Episode 5 Part Two – Growing Florida’s Private Flood Market

Aided by new state legislation this year designed to encourage a robust private flood insurance market in Florida, the number of companies writing flood policies has nearly doubled in the last year, while Congress works this summer to reform the federal government’s beleaguered National Flood Insurance Program (NFIP). Meanwhile, new technology is making structures more resilient than ever to floodwaters, allowing those insurers to more accurately price risk and compete with the NFIP.

Mike Graham of Smart Vent Products has been working with modeling firms that are part of the new technology and shares with Lisa in this program how flood vents, dry proofing, and other mitigation options are lowering flood risks and with them,  policy premiums by up to 80%.  Just as wind mitigation years ago helped lower homeowners and wind insurance rates, today’s flood mitigation techniques can lower private flood insurance rates, making flood coverage more affordable – and available – for everyone.

Show Notes

Actuarial experts, disaster modelers, and third-party vendors are utilizing new technology to better predict and price flood risk.  Models are important because the NFIP and parent FEMA don’t use models – they use only maps.  But models help differentiate the flood risk between a property owner in Zone X with mitigation vs. another person in Zone X without mitigation – with premiums priced accordingly by the growing number of private flood insurers entering the marketplace.
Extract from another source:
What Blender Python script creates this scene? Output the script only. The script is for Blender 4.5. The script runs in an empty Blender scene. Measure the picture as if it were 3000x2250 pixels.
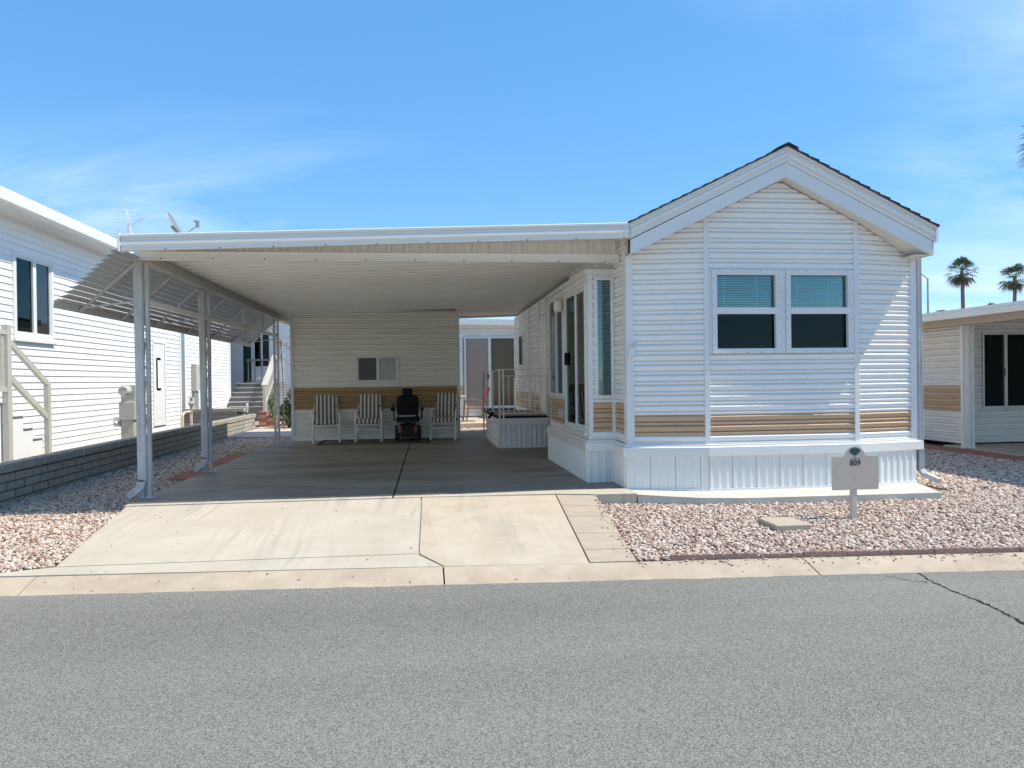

Mike Graham of Smart Vent Products shares his experience on some of the newest mitigation technologies and practices, including vents that allow flood waters to wash into – and back out of – structures, minimizing damage.  A study of a two-square mile area in New Jersey that suffered $1.2 million in flood claims losses showed through modeling how pre-mitigation would have eliminated the structural damage and reduced the entire area’s flood height by one inch, which while it doesn’t sound like much, equates to a $20,000 cost avoidance per claim according to FEMA.  Mitigation measures also help eliminate the need for retention ponds.  FEMA estimates that for every $1 spent on pre-event mitigation, $4 is saved in insurance claims.